Attorneys who won $425 million verdict against Google request $159 million in fees, costs and awards

On March 30, 2026, the lawyers who won a $425 million jury verdict against Google LLC over app tracking asked a federal judge to award them more than $146 million in attorneys' fees along with $12.4 million in costs and payments for the three plaintiffs who represented the class.

The privacy setting at the center of the case

Anibal Rodriguez, Julian Santiago and Susan Lynn Harvey filed a lawsuit in San Francisco federal court in July 2020 alleging Google collected personal data from mobile apps even if the user disabled location and tracking features. All three claim they switched off the "Web & App Activity" setting and a related subsetting, which reportedly stop the company from saving records of which apps a person opens and what they do inside them.

The plaintiffs say Google collected the data anyway using two of its products: Firebase, a software toolkit developers build into their apps, and AdMob, Google's mobile advertising network.

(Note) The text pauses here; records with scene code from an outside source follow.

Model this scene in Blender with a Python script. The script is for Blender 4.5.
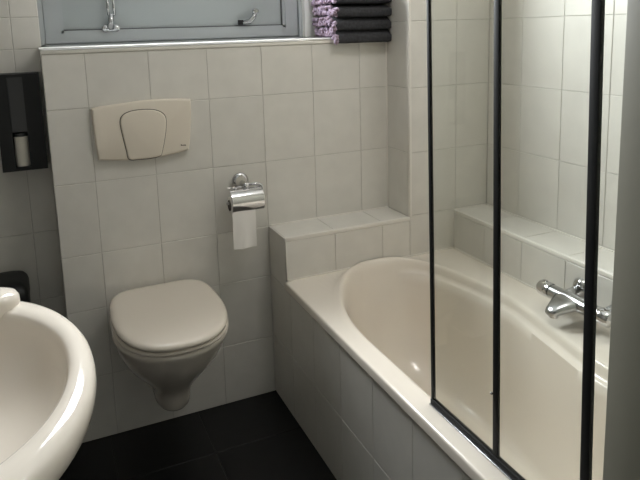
import bpy, bmesh, math, random
from mathutils import Vector, Matrix, noise

random.seed(7)
scene = bpy.context.scene
C = scene.collection
for o in list(bpy.data.objects):
    bpy.data.objects.remove(o)

# ------------------------------------------------------------------ camera
cam_d = bpy.data.cameras.new('camera')
cam = bpy.data.objects.new('camera', cam_d)
C.objects.link(cam)
RX = Vector((0.91209008, -0.40904494, -0.02781943))
DN = Vector((-0.09270077, -0.13965611, -0.98585128))
FW = Vector((0.39937232, 0.90176405, -0.16529773))
M = Matrix((RX, -DN, -FW)).transposed().to_4x4()
M.translation = Vector((-0.1384, -2.17547, 1.41493))
cam.matrix_world = M
cam_d.sensor_fit = 'HORIZONTAL'
cam_d.sensor_width = 36
cam_d.lens = 628.3 / 640 * 36
cam_d.shift_y = (132.66 - 240) / 640
cam_d.clip_start = 0.01
scene.camera = cam

# ------------------------------------------------------------------ light
world = bpy.data.worlds.new('world')
scene.world = world
world.use_nodes = True
wb = world.node_tree.nodes['Background']
wb.inputs[0].default_value = (0.80, 0.90, 1.0, 1)
wb.inputs[1].default_value = 1.0


def area(name, loc, aim, sx, sy, power, col):
    d = bpy.data.lights.new(name, 'AREA')
    d.shape = 'RECTANGLE'
    d.size, d.size_y, d.energy, d.color = sx, sy, power, col
    o = bpy.data.objects.new(name, d)
    C.objects.link(o)
    o.location = loc
    o.rotation_euler = (Vector(aim) - Vector(loc)).to_track_quat('-Z', 'Y').to_euler()
    return o


# daylight of the sky in front of the window
area('window_daylight', (0.18, 0.68, 1.98), (0.70, -1.2, 1.15), 1.5, 0.95, 105, (0.97, 0.985, 1.0))

vs = scene.view_settings
vs.view_transform = 'Standard'
vs.look = 'None'
vs.exposure = 1.30
vs.gamma = 1.0
vs.use_curve_mapping = False
scene.cycles.max_bounces = 14
scene.cycles.diffuse_bounces = 8
scene.cycles.glossy_bounces = 5
scene.cycles.transparent_max_bounces = 12
scene.cycles.sample_clamp_indirect = 6
scene.cycles.caustics_reflective = False
scene.cycles.caustics_refractive = False

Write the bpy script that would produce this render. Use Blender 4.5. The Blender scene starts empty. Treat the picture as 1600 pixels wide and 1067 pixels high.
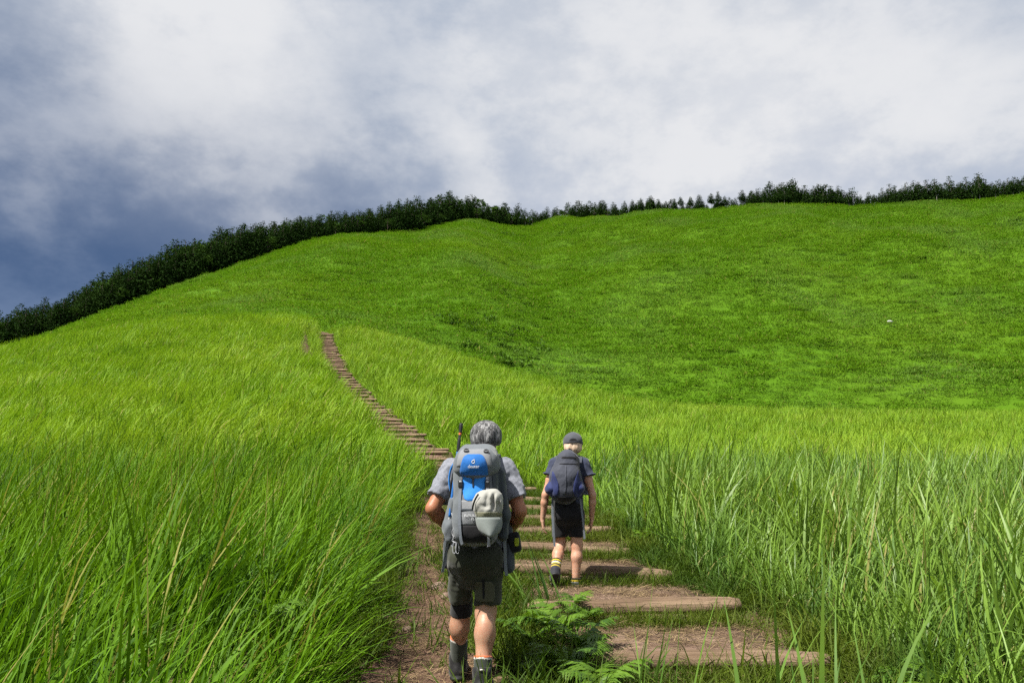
import bpy, math, random
import numpy as np
random.seed(7)
RNG = np.random.default_rng(11)
SC = bpy.context.scene
COL = SC.collection
rad = math.radians

# ------------------------------------------------------------------ camera
CAM_Z = 1.65
F_PX = 1333.0
PITCH = math.atan((790 - 533.5) / F_PX)
cam_d = bpy.data.cameras.new('camera')
cam_d.sensor_width = 36.0
cam_d.lens = 30.0
cam_d.clip_start = 0.05
cam_d.clip_end = 5000
cam = bpy.data.objects.new('camera', cam_d)
COL.objects.link(cam)
cam.location = (0, 0, CAM_Z)
cam.rotation_euler = (math.pi / 2 + PITCH, 0, 0)
SC.camera = cam

# ------------------------------------------------------------------ sun and sky
SUN_EL = rad(56)
SUN_DIR = (-0.80, -0.60)           # horizontal direction towards the sun: left and behind the camera
_n = math.hypot(*SUN_DIR)
to_sun = (SUN_DIR[0] / _n * math.cos(SUN_EL), SUN_DIR[1] / _n * math.cos(SUN_EL), math.sin(SUN_EL))
from mathutils import Vector, Matrix
sun_d = bpy.data.lights.new('sun', 'SUN')
sun_d.energy = 5.0
sun_d.angle = rad(0.55)
sun_d.color = (1.0, 0.955, 0.87)
sun = bpy.data.objects.new('sun', sun_d)
COL.objects.link(sun)
sun.rotation_euler = Vector(to_sun).to_track_quat('Z', 'Y').to_euler()
sun.location = (-20, -15, 40)

W = bpy.data.worlds.new('World')
SC.world = W
W.use_nodes = True
wt = W.node_tree
wt.nodes.clear()


def wn(t, **kw):
    n = wt.nodes.new(t)
    for k, v in kw.items():
        setattr(n, k, v)
    return n


def wmath(op, a, b=None, c=None, clamp=False):
    n = wn('ShaderNodeMath', operation=op, use_clamp=clamp)
    for i, v in enumerate((a, b, c)):
        if v is None:
            continue
        if isinstance(v, (int, float)):
            n.inputs[i].default_value = v
        else:
            wt.links.new(v, n.inputs[i])
    return n.outputs[0]


def wmix(fac, a, b):
    n = wn('ShaderNodeMix', data_type='RGBA')
    for sock, v in ((n.inputs[0], fac), (n.inputs[6], a), (n.inputs[7], b)):
        if isinstance(v, (int, float)):
            sock.default_value = v
        elif isinstance(v, tuple):
            sock.default_value = (*v, 1)
        else:
            wt.links.new(v, sock)
    return n.outputs[2]


def wstep(x, a, b):
    n = wn('ShaderNodeMapRange', interpolation_type='SMOOTHSTEP')
    wt.links.new(x, n.inputs[0])
    n.inputs[1].default_value = a
    n.inputs[2].default_value = b
    return n.outputs[0]


def wnoise(vec, scale, detail, rough, seed):
    n = wn('ShaderNodeTexNoise')
    va = wn('ShaderNodeVectorMath', operation='ADD')
    wt.links.new(vec, va.inputs[0])
    va.inputs[1].default_value = (seed, seed * 0.7, seed * 1.3)
    wt.links.new(va.outputs[0], n.inputs['Vector'])
    n.inputs['Scale'].default_value = scale
    n.inputs['Detail'].default_value = detail
    n.inputs['Roughness'].default_value = rough
    return n.outputs[0]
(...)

Five years of litigation then a jury trial

Google moved to dismiss, fought the plaintiffs' bid to sue as a group and asked the judge to rule in its favor outright. In January 2024, the judge approved close to 100 million Americans to sue as two groups, one for money and one for changes to how Google operates. A year later, the case went to a jury trial.

The trial ran from jury selection on Aug. 18, 2025, through closing arguments on Sept. 2. The next day, the jury found Google liable on two claims alleging the company took someone's private information without permission and awarded the groups $425,651,947. Interest brings the total to $440,345,685.40, and it grows every day Google does not pay.

Class counsel claims it is the largest data privacy verdict a federal jury has ever returned in a class case. Google rewrote its privacy disclosures after the verdict, and the court approved the new language.

What class counsel seeks

The three firms want one-third of the money the jury awarded. This includes:

  • $146,781,895.13 in attorneys' fees
  • $12,422,374.42 in costs, covering experts, depositions and document hosting
  • $135,000 for the three named class representatives

What the fee request means for class members

The money would come out of the class's recovery. If the judge grants the request in full, fees and costs would reduce the $440 million judgment by $159 million, leaving roughly $281 million for a class of close to 100 million people.

Google denies the claims, has asked the court to throw out the jury's verdict and may still appeal so no money will reach anyone until the case ends. The motion says that could take years.

Chief Judge Richard Seeborg will hear the fee request on Aug. 13, 2026, and class members will receive a fresh round of notices.